Il D.Lgs. n. 507 del 1993, art. 8, comma 3, in particolare dispone che:” La dichiarazione della pubblicità annuale ha effetto anche per gli anni successivi, purché non si verifichino modificazioni degli elementi dichiarati cui consegua un diverso ammontare dell’imposta dovuta; tale pubblicità si intende prorogata con il pagamento della relativa imposta effettuato entro il 31 gennaio dell’anno di riferimento, sempre che non venga presentata denuncia di cessazione entro il medesimo termine.

Nella specie non è contestato che la contribuente, dopo aver provveduto a dichiarare i mezzi pubblicitari, non ha poi presentato alcun dichiarazione di cessazione della sua attività a seguito della rimozione dei cartelli pubblicitari avvenuta in data 9 aprile 2009.

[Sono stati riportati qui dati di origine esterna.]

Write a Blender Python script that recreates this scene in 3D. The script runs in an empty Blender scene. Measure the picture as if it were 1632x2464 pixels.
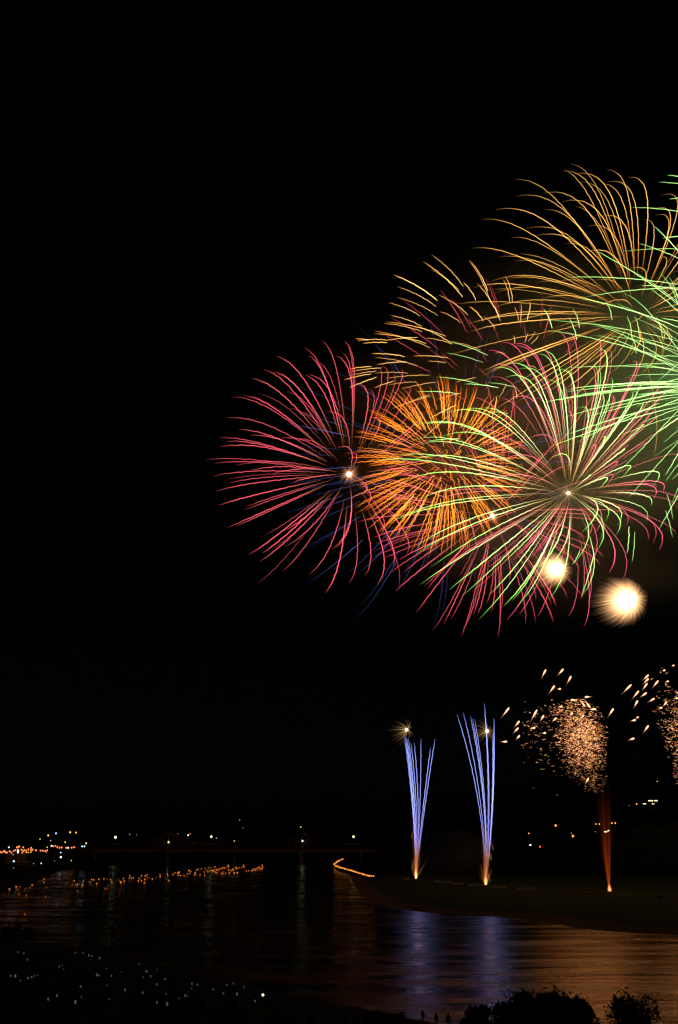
import bpy, math, random
import numpy as np
from mathutils import Vector

# ------------------------------------------------------------------ camera, sky, exposure
random.seed(7); RNG = np.random.default_rng(11)
SC = bpy.context.scene
W, H = 1632.0, 2464.0                 # photograph size: all layout numbers below are read in these pixels
F = 2448.0                            # focal length in photograph pixels (36 mm equivalent)
CAM_Z = 24.0
PITCH = math.atan((2030 - H / 2) / F)
cp, sp = math.cos(PITCH), math.sin(PITCH)
cam = bpy.data.cameras.new('camera'); camo = bpy.data.objects.new('camera', cam)
SC.collection.objects.link(camo); SC.camera = camo
cam.sensor_fit = 'HORIZONTAL'; cam.sensor_width = 24.0; cam.lens = 24.0 * F / W
cam.clip_start = 0.5; cam.clip_end = 20000
camo.location = (0, 0, CAM_Z); camo.rotation_euler = (math.pi / 2 + PITCH, 0, 0)

world = bpy.data.worlds.new('World'); SC.world = world; world.use_nodes = True
nt = world.node_tree
sky = nt.nodes.new('ShaderNodeTexSky'); sky.sky_type = 'NISHITA'; sky.sun_disc = False
sky.sun_elevation = math.radians(12); sky.sun_rotation = math.radians(150)
nt.links.new(sky.outputs[0], nt.nodes['Background'].inputs[0])
nt.nodes['Background'].inputs[1].default_value = 0.00009      # deep night: only a trace of sky light

SC.view_settings.view_transform = 'Standard'; SC.view_settings.look = 'None'
SC.view_settings.exposure = 0.0; SC.view_settings.gamma = 1.0
SC.render.engine = 'CYCLES'
cy = SC.cycles
cy.transparent_max_bounces = 160; cy.max_bounces = 6; cy.volume_bounces = 0
cy.glossy_bounces = 2; cy.diffuse_bounces = 1; cy.transmission_bounces = 2
cy.caustics_reflective = False; cy.caustics_refractive = False
cy.sample_clamp_indirect = 4.0; cy.pixel_filter_type = 'BLACKMAN_HARRIS'; cy.filter_width = 1.35
cy.volume_step_rate = 1.0; cy.volume_max_steps = 96
cy.use_denoising = True; cy.use_light_tree = True

def at(px, py, Y):
    """point of the world that lies Y metres ahead, seen at photograph pixel px,py"""
    u = (px - W / 2) / F; v = (H / 2 - py) / F
    t = Y / (cp - v * sp)
    return Vector((t * u, Y, CAM_Z + t * (sp + v * cp)))
def mpp(py, Y):                                   # metres per photograph pixel there
    return Y / (cp - (H / 2 - py) / F * sp) / F
def on_level(px, py, z):
    v = (H / 2 - py) / F
    t = (z - CAM_Z) / (sp + v * cp)
    return at(px, py, t * (cp - v * sp))

# ------------------------------------------------------------------ helpers
def link(o, parent=None):
    SC.collection.objects.link(o)
    if parent is not None: o.parent = parent
    return o
def tag(o, label=None, cat=None, group=None, kind=None):
    if label: o['label'] = label
    if cat: o['category'] = cat
    if group: o['group'] = group
    if kind: o['kind'] = kind
    return o
def empty(name, loc, label, cat, group=None):
    o = bpy.data.objects.new(name, None); o.location = loc; o.empty_display_size = 1
    link(o); return tag(o, label, cat, group)
def mesh_obj(name, verts, faces, mat, parent=None, origin=None, smooth=False, col=None):
    v = np.asarray(verts, dtype=np.float64).reshape(-1, 3)
    if origin is not None: v = v - np.asarray(origin)
    me = bpy.data.meshes.new(name)
    me.from_pydata(v.tolist(), [], faces)
    if col is not None:
        a = me.color_attributes.new('glow', 'FLOAT_COLOR', 'POINT')
        c = np.ones((len(v), 4), dtype=np.float32); c[:, :3] = col
        a.data.foreach_set('color', c.ravel())
    if smooth: me.polygons.foreach_set('use_smooth', [True] * len(me.polygons))
    for m in (mat if isinstance(mat, list) else [mat]): me.materials.append(m)
    o = bpy.data.objects.new(name, me)
    if origin is not None and parent is None: o.location = origin
    link(o, parent)
    return o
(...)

Inoltre, contrariamente a quanto affermato nella sentenza impugnata, tenendo conto del dato letterale nonché della ratio della norma de qua che, individuato il presupposto impositivo descrive puntualmente gli incombenti a carico del contribuente, non è desumibile una distinzione tra la cessazione di attività dipendente da libera iniziativa o da iniziativa unilaterale del contribuente.

Il secondo motivo è assorbito.

In conclusione, in accoglimento del primo motivo di ricorso, assorbito il secondo, la sentenza impugnata va cassata e, decidendo nel merito, non essendo necessari ulteriori accertamenti di fatto ex art. 384 c.p.c., va rigettato l’originario ricorso del contribuente.

Le spese relative ai giudizi di merito vanno compensate in ragione dell’evolversi della vicenda processuale.

Le spese relative al giudizio di legittimità secondo il principio della soccombenza vanno poste a carico del contribuente.

PQM

La Corte, in accoglimento del primo motivo di ricorso, assorbito il secondo, cassa la sentenza impugnata e, decidendo nel merito, rigetta il ricorso del contribuente.

Compensa le spese relative ai giudizi di merito.

Condanna il contribuente al pagamento delle spese del giudizio di legittimità che liquida in Euro 1600,00 oltre rimborso forfettario ed accessori di legge.

Così deciso in Roma, nell’adunanza camerale, effettuata da remoto, il 4 novembre 2021.